La nota pudo pasar desapercibida entre tanta anomalía política y económica que asola al mundo, pero por su gravedad es preciso subrayarla: “Canadá retira la tasa [fiscal] a las grandes tecnológicas para calmar a Trump”, titulaba el diario El País el 30 de junio.
La soberanía económica de las naciones, que en buena medida puede entenderse como sinónimo de su libre albedrío político, ha descansado en tres capacidades de los Estados: a) fijar fronteras y aduanas hacia el exterior, para lo que despliegan su política comercial; b) contar con una moneda propia, que es reserva de valor y unidad de cambio para las transacciones económicas en su territorio, lo que implica una política monetaria propia; y c) fijar impuestos, esto es, cobrar tributos sobre las operaciones económicas que ocurren bajo su jurisdicción, lo que pasa por definir su política fiscal.
Los procesos de integración económica que son voluntarios entre naciones libres —procesos que se distinguen del imperialismo económico que consiste en la imposición de una nación sobre otras—, ciertamente implican compartir algunas de esas capacidades: se fijan reglas comunes para el intercambio comercial recíproco —áreas de libre comercio— o frente a terceros —uniones aduaneras o mercados comunes—, e incluso se puede establecer una moneda común, como sucede en Europa.
Pero la noticia citada nos dice que Canadá renuncia de forma unilateral, y por presión, a una medida que le corresponde en ejercicio de su soberanía fiscal. ¿Qué pretendía Canadá? Había decidido gravar con un tenue 3 por ciento los beneficios —no los ingresos— de empresas como Amazon, Apple, Facebook o Google.
Canadá no fue el único en dar marcha atrás: en la Cumbre del G7 del mes pasado se convino en eximir a las multinacionales estadounidenses del impuesto mínimo de 15 por ciento para las empresas que tuvieran ventas superiores a los 750 millones de dólares, lo cual se había acordado en 2021 en la Organización para la Cooperación y el Desarrollo Económicos (OCDE), con el apoyo del G7, durante la administración de Biden.
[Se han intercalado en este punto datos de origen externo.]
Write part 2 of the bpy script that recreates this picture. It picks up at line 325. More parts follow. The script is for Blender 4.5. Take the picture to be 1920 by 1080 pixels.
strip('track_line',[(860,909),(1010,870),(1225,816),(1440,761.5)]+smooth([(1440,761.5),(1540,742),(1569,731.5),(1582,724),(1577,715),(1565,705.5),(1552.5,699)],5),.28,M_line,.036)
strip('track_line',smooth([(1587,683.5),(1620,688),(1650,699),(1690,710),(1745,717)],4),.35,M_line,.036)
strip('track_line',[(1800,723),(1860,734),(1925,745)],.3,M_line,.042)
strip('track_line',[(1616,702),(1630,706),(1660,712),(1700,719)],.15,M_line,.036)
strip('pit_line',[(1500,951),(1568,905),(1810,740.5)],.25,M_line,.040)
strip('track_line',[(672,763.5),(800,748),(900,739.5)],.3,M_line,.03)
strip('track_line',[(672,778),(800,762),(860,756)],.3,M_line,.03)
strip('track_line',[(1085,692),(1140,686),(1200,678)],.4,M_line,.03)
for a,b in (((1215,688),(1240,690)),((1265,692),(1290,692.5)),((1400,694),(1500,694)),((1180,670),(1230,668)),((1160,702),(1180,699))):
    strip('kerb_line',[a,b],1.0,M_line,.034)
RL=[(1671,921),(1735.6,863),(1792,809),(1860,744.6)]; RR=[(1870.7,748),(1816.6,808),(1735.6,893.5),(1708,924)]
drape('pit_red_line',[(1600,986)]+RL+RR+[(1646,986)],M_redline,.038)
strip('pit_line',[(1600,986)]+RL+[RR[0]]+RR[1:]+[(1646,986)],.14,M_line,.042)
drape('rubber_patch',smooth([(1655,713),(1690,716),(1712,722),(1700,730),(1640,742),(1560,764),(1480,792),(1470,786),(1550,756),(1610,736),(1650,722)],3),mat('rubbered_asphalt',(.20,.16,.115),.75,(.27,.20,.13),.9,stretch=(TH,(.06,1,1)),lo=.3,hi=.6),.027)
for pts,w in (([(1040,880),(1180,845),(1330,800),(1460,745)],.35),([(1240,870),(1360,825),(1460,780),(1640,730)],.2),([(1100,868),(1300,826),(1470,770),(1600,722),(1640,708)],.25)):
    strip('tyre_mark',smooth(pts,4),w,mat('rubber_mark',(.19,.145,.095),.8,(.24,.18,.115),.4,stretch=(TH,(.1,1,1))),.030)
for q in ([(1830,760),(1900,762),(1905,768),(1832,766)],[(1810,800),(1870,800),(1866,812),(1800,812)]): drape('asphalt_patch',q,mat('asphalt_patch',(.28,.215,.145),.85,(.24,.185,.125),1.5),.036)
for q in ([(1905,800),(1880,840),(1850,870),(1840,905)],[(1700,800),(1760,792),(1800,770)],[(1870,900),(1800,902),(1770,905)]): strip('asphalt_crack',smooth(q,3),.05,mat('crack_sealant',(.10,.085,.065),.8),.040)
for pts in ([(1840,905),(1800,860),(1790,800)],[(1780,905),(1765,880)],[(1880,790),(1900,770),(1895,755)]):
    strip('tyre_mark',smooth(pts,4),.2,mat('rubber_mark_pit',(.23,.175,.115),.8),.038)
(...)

Lo que se buscaba con esa tasa fiscal es que las grandes plataformas digitales pagaran los impuestos ahí donde obtienen sus ganancias y no donde les resultase más barato —los gigantes tecnológicos suelen establecer sus domicilios fiscales en sitios como Irlanda o Luxemburgo, con cargas impositivas muy laxas, aunque el grueso de su negocio consista en ventas a consumidores y usuarios de otras naciones—. Se estimaba que ese impuesto permitiría recaudar 100 mil millones de dólares adicionales al seno de la OCDE, pero ya se renunció a esos ingresos aunque crecen las presiones de gasto. Estados Unidos quiere que los miembros de la OTAN destinen 5 por ciento del PIB a defensa. Un nuevo (des)orden económico global: la potencia exige bajar impuestos y subir el gasto.
Estados Unidos mismo aprobó un paquete fiscal que incluye amplias exenciones de impuestos a grandes fortunas y, a la par, drásticos recortes al gasto público, con consecuencias regresivas para la distribución interna de la riqueza y la cohesión social. A pesar de la reducción prevista del gasto y la inversión públicos, el déficit gubernamental se disparará y los desequilibrios macroeconómicos se multiplicarán en los años por venir en Estados Unidos. La administración Trump incurre en una enorme irresponsabilidad económica a cambio de favorecer a los sectores más privilegiados. Una muestra más de cómo la vieja y sólida democracia norteamericana da pie a una plutocracia.
Los Estados nacionales que no renuncian a su soberanía buscan regular a las grandes firmas tecnológicas. La intención es que, como cualquier otra empresa, paguen impuestos y respeten la legislación laboral. Por ejemplo, es sabido que las grandes plataformas distribuidoras de comida preparada (como Glovo) son reacias a reconocer como empleados a los miles de motociclistas que laboran de sol a sol para la aplicación. La noción de que las grandes empresas, por su intenso uso de tecnología, no cuentan con fuerza de trabajo propia es un engaño: fue justo el cambio tecnológico desde la revolución industrial lo que hizo surgir el trabajo asalariado como tal. Luego, gracias al desarrollo de la legislación laboral, es que las sociedades de mercado —antes llamadas capitalistas— combinaron progreso y bienestar social.
En este mundo distópico, Trump, el enemigo del libre comercio, impone la globalización de la elusión fiscal.